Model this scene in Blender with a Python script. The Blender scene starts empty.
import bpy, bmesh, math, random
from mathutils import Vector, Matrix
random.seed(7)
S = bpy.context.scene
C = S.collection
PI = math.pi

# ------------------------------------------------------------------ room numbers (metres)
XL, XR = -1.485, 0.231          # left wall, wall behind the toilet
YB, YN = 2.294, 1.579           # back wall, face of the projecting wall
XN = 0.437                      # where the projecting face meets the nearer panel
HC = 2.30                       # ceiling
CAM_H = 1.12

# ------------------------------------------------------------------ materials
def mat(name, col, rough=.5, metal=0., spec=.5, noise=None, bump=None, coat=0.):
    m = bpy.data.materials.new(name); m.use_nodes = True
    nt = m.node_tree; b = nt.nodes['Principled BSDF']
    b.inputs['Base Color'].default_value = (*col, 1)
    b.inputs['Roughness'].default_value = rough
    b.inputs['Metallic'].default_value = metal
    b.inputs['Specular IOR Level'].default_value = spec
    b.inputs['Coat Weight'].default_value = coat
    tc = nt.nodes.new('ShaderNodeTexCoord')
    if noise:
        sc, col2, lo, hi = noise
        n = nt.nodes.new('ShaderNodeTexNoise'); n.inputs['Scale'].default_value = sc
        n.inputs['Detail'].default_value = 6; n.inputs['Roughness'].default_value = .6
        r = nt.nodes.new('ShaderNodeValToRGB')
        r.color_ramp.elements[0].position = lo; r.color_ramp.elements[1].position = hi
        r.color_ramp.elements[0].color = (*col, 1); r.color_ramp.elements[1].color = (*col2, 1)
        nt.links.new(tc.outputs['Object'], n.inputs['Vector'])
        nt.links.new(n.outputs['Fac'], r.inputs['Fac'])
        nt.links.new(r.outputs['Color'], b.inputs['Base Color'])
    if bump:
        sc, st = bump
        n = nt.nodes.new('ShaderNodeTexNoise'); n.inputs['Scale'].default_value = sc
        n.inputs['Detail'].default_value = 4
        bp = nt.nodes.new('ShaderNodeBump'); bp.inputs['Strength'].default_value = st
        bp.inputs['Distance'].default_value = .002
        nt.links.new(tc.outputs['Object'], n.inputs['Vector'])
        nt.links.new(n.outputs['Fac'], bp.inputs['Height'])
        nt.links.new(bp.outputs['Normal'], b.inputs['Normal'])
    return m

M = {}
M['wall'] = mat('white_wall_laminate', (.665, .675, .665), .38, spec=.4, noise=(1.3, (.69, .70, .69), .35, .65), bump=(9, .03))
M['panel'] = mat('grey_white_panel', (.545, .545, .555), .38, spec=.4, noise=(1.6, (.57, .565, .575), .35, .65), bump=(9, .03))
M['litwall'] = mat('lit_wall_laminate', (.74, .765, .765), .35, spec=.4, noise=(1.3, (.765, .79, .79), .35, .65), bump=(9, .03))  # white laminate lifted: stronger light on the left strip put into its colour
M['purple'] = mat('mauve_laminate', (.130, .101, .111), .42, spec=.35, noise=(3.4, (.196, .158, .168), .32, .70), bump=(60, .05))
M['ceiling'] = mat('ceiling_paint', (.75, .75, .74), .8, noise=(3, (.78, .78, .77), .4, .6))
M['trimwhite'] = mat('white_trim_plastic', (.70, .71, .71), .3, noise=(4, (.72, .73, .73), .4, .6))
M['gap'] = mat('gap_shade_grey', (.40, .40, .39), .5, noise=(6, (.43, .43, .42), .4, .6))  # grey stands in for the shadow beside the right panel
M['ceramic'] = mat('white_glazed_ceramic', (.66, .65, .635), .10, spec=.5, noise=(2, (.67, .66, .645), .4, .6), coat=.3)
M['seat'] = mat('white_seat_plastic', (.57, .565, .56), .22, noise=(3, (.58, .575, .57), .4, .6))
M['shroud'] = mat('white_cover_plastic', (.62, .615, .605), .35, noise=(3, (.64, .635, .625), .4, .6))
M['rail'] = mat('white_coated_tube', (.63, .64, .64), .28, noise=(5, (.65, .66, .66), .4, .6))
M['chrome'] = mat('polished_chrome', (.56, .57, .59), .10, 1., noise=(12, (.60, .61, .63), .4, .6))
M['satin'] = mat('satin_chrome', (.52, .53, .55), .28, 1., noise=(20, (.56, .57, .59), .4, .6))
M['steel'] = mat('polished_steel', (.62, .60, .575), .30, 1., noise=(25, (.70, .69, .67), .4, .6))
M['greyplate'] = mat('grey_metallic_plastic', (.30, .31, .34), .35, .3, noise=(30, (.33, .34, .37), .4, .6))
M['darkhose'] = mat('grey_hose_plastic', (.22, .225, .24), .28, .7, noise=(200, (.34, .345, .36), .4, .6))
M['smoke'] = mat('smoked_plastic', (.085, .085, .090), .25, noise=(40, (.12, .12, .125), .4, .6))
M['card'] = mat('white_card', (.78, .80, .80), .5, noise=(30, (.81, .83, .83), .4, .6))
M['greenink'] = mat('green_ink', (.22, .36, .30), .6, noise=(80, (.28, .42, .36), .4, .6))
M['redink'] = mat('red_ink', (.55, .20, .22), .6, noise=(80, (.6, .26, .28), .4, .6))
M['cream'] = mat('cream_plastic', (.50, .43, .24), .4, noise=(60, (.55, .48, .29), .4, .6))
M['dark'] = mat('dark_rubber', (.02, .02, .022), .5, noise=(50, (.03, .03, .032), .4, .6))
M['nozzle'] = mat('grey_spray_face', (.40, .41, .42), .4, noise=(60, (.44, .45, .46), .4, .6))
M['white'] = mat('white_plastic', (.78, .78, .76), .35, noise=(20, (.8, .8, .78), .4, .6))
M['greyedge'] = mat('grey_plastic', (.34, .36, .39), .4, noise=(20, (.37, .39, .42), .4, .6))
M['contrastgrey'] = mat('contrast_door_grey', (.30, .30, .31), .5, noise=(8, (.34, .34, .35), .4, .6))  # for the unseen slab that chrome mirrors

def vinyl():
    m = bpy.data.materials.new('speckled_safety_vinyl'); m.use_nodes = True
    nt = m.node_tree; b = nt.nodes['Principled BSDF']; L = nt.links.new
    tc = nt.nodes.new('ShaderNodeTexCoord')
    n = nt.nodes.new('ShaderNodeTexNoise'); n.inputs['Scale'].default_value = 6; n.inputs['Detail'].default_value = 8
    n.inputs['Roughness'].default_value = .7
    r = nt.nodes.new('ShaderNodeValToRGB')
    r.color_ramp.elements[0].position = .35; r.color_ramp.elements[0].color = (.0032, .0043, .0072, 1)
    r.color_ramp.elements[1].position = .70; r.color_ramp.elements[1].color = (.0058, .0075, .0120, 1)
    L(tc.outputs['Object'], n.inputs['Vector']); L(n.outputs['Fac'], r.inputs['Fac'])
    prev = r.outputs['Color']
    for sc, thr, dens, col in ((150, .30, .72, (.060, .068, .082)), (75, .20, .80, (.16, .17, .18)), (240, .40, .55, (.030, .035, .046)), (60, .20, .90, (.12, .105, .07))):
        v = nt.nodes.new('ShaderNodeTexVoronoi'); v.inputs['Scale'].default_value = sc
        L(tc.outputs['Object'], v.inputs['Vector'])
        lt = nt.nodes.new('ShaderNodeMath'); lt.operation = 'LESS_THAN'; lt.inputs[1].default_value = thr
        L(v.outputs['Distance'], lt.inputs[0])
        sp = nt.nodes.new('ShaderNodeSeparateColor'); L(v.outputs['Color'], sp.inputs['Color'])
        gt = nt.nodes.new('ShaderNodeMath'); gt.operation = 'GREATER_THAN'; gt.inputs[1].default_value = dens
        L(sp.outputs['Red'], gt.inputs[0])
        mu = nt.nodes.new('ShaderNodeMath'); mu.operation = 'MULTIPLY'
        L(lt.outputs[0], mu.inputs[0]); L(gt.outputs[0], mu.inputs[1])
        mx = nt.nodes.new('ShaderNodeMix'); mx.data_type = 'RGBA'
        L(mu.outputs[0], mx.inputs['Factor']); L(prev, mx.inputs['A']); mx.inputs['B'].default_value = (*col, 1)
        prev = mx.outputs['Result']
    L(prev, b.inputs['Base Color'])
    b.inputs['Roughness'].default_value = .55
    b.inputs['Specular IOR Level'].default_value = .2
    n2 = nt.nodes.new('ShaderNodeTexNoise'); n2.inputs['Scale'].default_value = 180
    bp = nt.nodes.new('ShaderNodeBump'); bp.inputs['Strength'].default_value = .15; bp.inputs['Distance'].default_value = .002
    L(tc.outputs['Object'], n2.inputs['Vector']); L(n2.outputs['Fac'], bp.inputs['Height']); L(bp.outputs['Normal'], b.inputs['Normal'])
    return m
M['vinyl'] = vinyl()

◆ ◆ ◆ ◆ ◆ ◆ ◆

● GIVEN REQUEST: Reproduce, please, the lines of the material from its first line down to the line containing "CAM_H = 1.12", keeping both ends and nothing beyond them.

● SOLUTION:
Model this scene in Blender with a Python script. The Blender scene starts empty.
import bpy, bmesh, math, random
from mathutils import Vector, Matrix
random.seed(7)
S = bpy.context.scene
C = S.collection
PI = math.pi

# ------------------------------------------------------------------ room numbers (metres)
XL, XR = -1.485, 0.231          # left wall, wall behind the toilet
YB, YN = 2.294, 1.579           # back wall, face of the projecting wall
XN = 0.437                      # where the projecting face meets the nearer panel
HC = 2.30                       # ceiling
CAM_H = 1.12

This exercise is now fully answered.